Glaxo Wellcome, Inc.

H. David Bruton, MD


North Carolina Department of Health and Human Services


In March 2001, the Long-Term Care Task Force concluded its study of the state’s long-term care systems and services.

Led by Robert A. Ingram, then CEO of GlaxoWellcome, and H. David Bruton, MD, former Secretary of the NC Department of Health and Human Services (NC DHHS), the task force delivered its report to The Honorable Carmen Hooker Odom, incoming Secretary of NC DHHS.

At the press conference releasing the report, Secretary Hooker Odom announced that 12 separate pieces of legislation were introduced in the 2001 session of the North Carolina General Assembly and her department had already launched as many as 20 organizational changes as a consequence of this report.

One of these legislative initiatives led to the creation of the Quality Standards Workgroup, a coalition of provider groups, advocates, and representatives of relevant state agencies. The Workgroup’s purpose is to explore policy options that could help improve the standards and systems of measuring the quality of long-term care in North Carolina.
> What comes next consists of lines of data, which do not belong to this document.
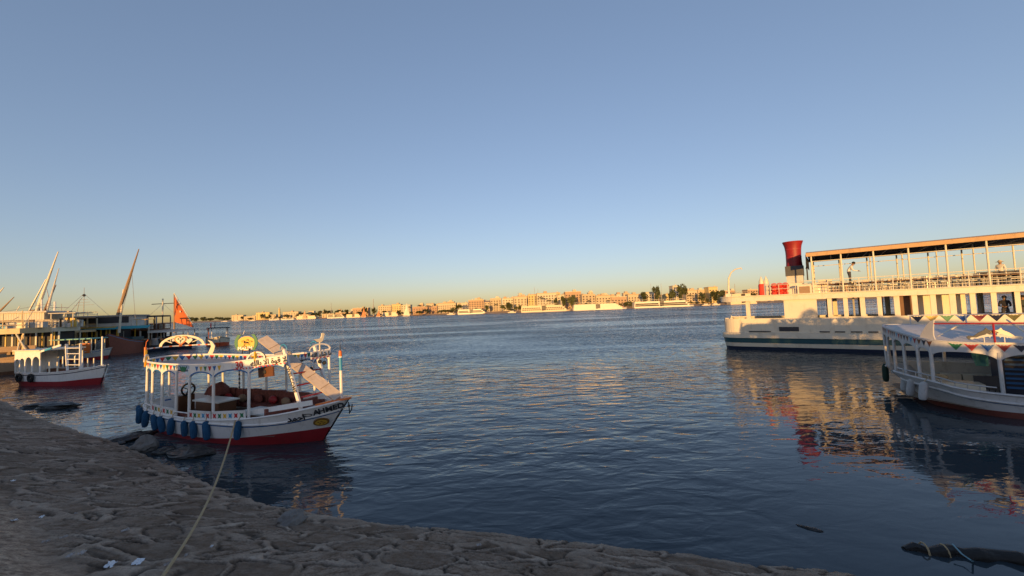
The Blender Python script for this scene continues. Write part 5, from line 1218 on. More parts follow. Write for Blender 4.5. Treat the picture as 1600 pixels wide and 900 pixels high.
# C: teal awning boat
P0, P1 = Vector((-66.5, 57.2, 0)), Vector((-57.0, 60.4, 0))
C2, rzC, LC, yC = deck_boat('passenger boat with a teal awning and dark glazed top cabin at left', P0, P1, 4.8, 1.5, M['oldwhite'], M['gold'], [dict(z0=1.5, z1=3.7, slab=.3, wall=M['dark'])], 7, bowx=.3)
box_part('top_cabin', M['oldwhite'], C2, 2.5, 10.2, -1.9, 1.9, 4.0, 5.5); box_part('cabin_glazing', M['dark'], C2, 2.9, 9.8, -1.93, -1.88, 4.5, 5.4); box_part('cabin_roof', M['grey'], C2, 2.2, 10.5, -2.1, 2.1, 5.5, 5.66)
mb = MB(); mb.strip([(1, -2.0, 4.02), (12.5, -2.0, 4.02)], [(1, -2.9, 3.62), (12.5, -2.9, 3.62)]); mb.strip([(1, -2.9, 3.60), (12.5, -2.9, 3.60)], [(1, -2.0, 4.0), (12.5, -2.0, 4.0)]); mb.build('teal_awning', mat('teal_awning_cloth', (.05, .30, .34), .8, var=.2), C2)
for x in (10.8, 11.8, 12.8): tube_part('rail_post', M['gold'], C2, [(x, -2, 4.0), (x, -2, 4.9)], .04)
tube_part('rail', M['gold'], C2, [(10.4, -2, 4.9), (13, -2, 4.9)], .04)
mx = 3.6; am = tube_part('aerial_mast', M['grey'], C2, [(mx, 0, 5.6), (mx, 0, 9.9)], [.05, .025])
for z, w_ in ((7.3, 1.15), (7.7, .7), (8.1, .45), (8.7, .35)): tube_part('cross_arm', M['grey'], am, [(mx-w_, 0, z), (mx+w_, 0, z+.05)], .025, 5)
mb = MB(); mb.ball((mx, 0, 8.75), .2, 8, 5); mb.build('lantern', M['dark'], am)
for k in range(9):
    x = .9 + k*.98; box_part('lower_post', M['gold'], C2, x, x+.12, -2.4, -2.28, 1.5, 3.6)
for k in range(8):
    x = 1.2 + k*1.05; box_part('chair', rq.choice([M['gold'], M['oldwhite'], M['brown']]), C2, x, x+.4, -2.1, -1.7, 1.5, 2.2+.1*(k % 3))
for k in range(2): tube_part('stay', M['steel'], C2, [(mx, 0, 9.0), (mx-3+6*k, 0, 5.6)], .02, 4)
# D: felucca builder
def felucca(label, P0, P1, zs, mats, mast=None, yards=(), sail=None, bow=1.1, B=3.0, group='feluccas at left'):
    rz, L = frame(P0, P1); r_ = thing('felucca', label, 'sailing boat', P0, rz, group)
    std_hull(L, B, zs, mats, r_, .3, zs-.45, bow)
    iv = Matrix.Translation(Vector(P0)) @ Matrix.Rotation(rz, 4, 'Z'); iv = iv.inverted(); T = lambda p: iv @ Vector(p)
    if mast: tube_part('mast', mast[2], r_, [T(mast[0]), T(mast[1])], [.16, .08], 8)
    for a, b, r0, r1, m_ in yards:
        a, b = T(a), T(b); tube_part('yard', m_, r_, [a, a.lerp(b, .35), a.lerp(b, .7), b], [r0, r0*1.1, (r0+r1)/2, r1], 8)
        nseg = 9
    if sail:
        pts, m_ = sail; A, B_, C_ = [T(p) for p in pts]; g = 12; mb = MB(); rows = []
        nn = (B_-A).cross(C_-A).normalized()
        for i in range(g+1):
            rows.append([A.lerp(B_, i/g).lerp(A.lerp(C_, i/g), j/g) + nn*(.35*math.sin(math.pi*i/g)*math.sin(math.pi*j/g)) for j in range(g+1)])
        for r0, r1 in zip(rows, rows[1:]): mb.strip(r0, r1)
        mb.build('sail', m_, r_, smooth=True)
    return r_
d_y = lambda px, py, Y: aty(px, py, Y)
# red brown felucca with the tall bare yard
bowD = atz(168, 556, 0); P1 = Vector((bowD.x, bowD.y, 0)); P0 = P1 + Vector((-2.0, 6.6, 0))
fD = felucca('red brown felucca with a high bow and one tall bare leaning yard', P0, P1, 1.75, [M['rust'], M['rust'], M['skyblue']], (d_y(186, 520, 57), d_y(193, 452, 57), M['cream']),
    [(d_y(184, 492, 57), d_y(217, 389, 57), .20, .06, M['wood'])], bow=1.3, B=3.6)
mb = MB(); mb.box(1.2, 4.0, -1.3, 1.3, 1.5, 2.35); mb.build('tarp', M['teal'], fD)
for (a_, b_) in (((217, 389), (186, 505)), ((205, 430), (188, 500)), ((206, 425), (212, 505))): iv_ = (Matrix.Translation(fD.location) @ Matrix.Rotation(fD.rotation_euler.z, 4, 'Z')).inverted(); tube_part('rigging', M['grey'], fD, [iv_ @ d_y(a_[0], a_[1], 57), iv_ @ d_y(b_[0], b_[1], 57)], .025, 4)
# two feluccas behind the cream boat: five leaning spars
P1 = Vector((-54.5, 51, 0)); P0 = P1 + Vector((-9, 3, 0))
felucca('pale felucca behind the cream boat with three leaning white spars', P0, P1, 1.2, [M['navy'], M['white'], M['blue']], (d_y(65.5, 520, 52), d_y(65, 460, 52), M['white']),
    [(d_y(52, 500, 52), d_y(91, 393, 52), .17, .05, M['cream']), (d_y(70, 498, 52.5), d_y(92, 419, 52.5), .12, .04, M['oldwhite']), (d_y(41, 494, 52), d_y(72, 436, 52), .10, .05, M['steel'])])
P1 = Vector((-58.5, 57, 0)); P0 = P1 + Vector((-9, 3, 0))
felucca('felucca behind the cream boat with one darker short spar', P0, P1, 1.2, [M['navy'], M['white'], M['blue']], None, [(d_y(68, 489, 58), d_y(87.5, 445, 58), .13, .05, M['brown']), (d_y(79, 478, 58), d_y(73, 452, 58), .07, .04, M['steel'])])
P1 = Vector((-67, 53, 0)); P0 = P1 + Vector((-9, 2, 0))
felucca('felucca at the left edge with two thin leaning spars', P0, P1, 1.2, [M['navy'], M['white'], M['red']], None, [(d_y(-4, 490, 52), d_y(22, 464, 52), .09, .04, M['wood']), (d_y(-12, 470, 52), d_y(6, 449, 52), .09, .05, M['cream']), (d_y(14, 505, 50), d_y(31, 478, 50), .06, .04, M['cream'])])
# E: dark double decker
P0, P1 = Vector((-64.6, 64.0, 0)), Vector((-57.2, 66.6, 0))
E2, rzE, LE, yE = deck_boat('dark double deck boat with a crosstree mast behind the AHMED boat', P0, P1, 5.0, 1.6, M['dark'], M['dark'], [dict(z0=1.6, z1=3.1, slab=.25, wall=M['dark'], rail=.8, m=M['brown'], ms=M['brown']), dict(z0=3.35, z1=5.3, slab=.22, m=M['grey'], ms=M['dark'])], 6)
for k in range(4): x = 1.6 + k*1.7; box_part('window', M['dark'], E2, x, x+1.1, -yE+.64, -yE+.70, 2.1, 2.8)
em_ = tube_part('crosstree_mast', M['cream'], E2, [(6.6, 0, 5.4), (6.6, 0, 8.3)], .10); tube_part('cross_arm', M['dark'], em_, [(5.1, 0, 7.4), (8.1, 0, 7.5)], .06, 5); tube_part('stay', M['steel'], em_, [(6.6, 0, 7.5), (4.8, 0, 5.5)], .02, 4); tube_part('stay', M['steel'], em_, [(6.6, 0, 7.5), (8.4, 0, 5.5)], .02, 4)
for k in range(10): x = rq.uniform(.6, 7.5); box_part('crate', rq.choice([M['wood'], M['cream'], M['brown'], M['oldwhite']]), E2, x, x+.4, -yE+.1, -yE+.5, 3.35, 3.35+rq.uniform(.3, .9))
for k in range(6): x = .8 + k*1.3; box_part('lower_post', M['cream'] if k % 2 else M['brown'], E2, x, x+.1, -yE-.02, -yE+.08, 1.6, 3.1)
for k in range(3): box_part('bench', M['brown'], E2, 1.5+k*2, 2.6+k*2, -.5, .5, 3.35, 4.1)
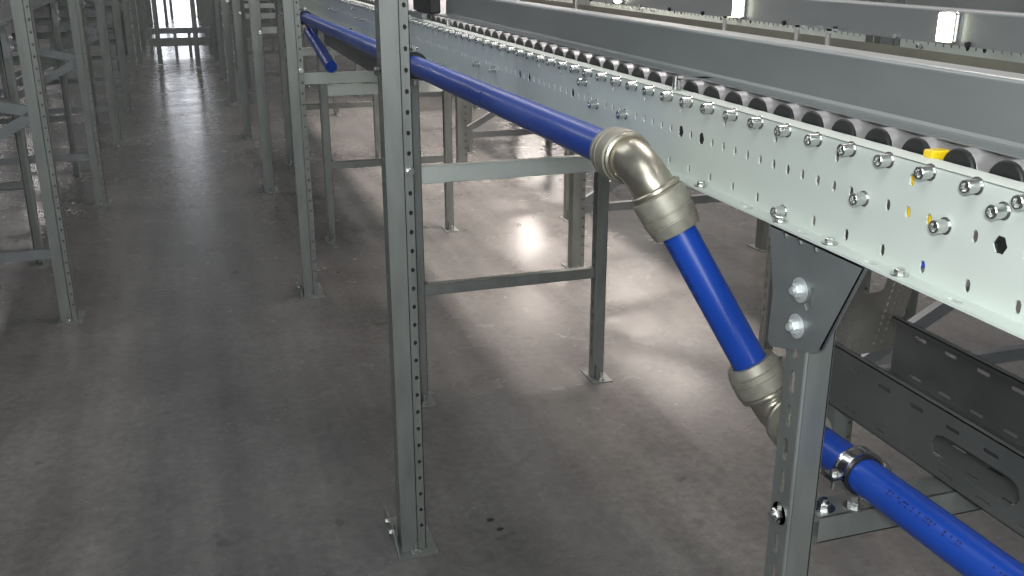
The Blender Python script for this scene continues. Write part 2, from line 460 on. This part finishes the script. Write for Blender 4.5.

NC DHHS has also implemented several other recommendations. For example, Secretary Hooker Odom announced that long-term care would be one of her administration’s top four priorities and she appointed a new Assistant Secretary for Long-Term Care. Lynda McDaniel was appointed to this important position. In her new position, Ms. McDaniel has consolidated the coordination of many of the Department’s aging- and disability-related activities under the new NC Office of Long-Term Care.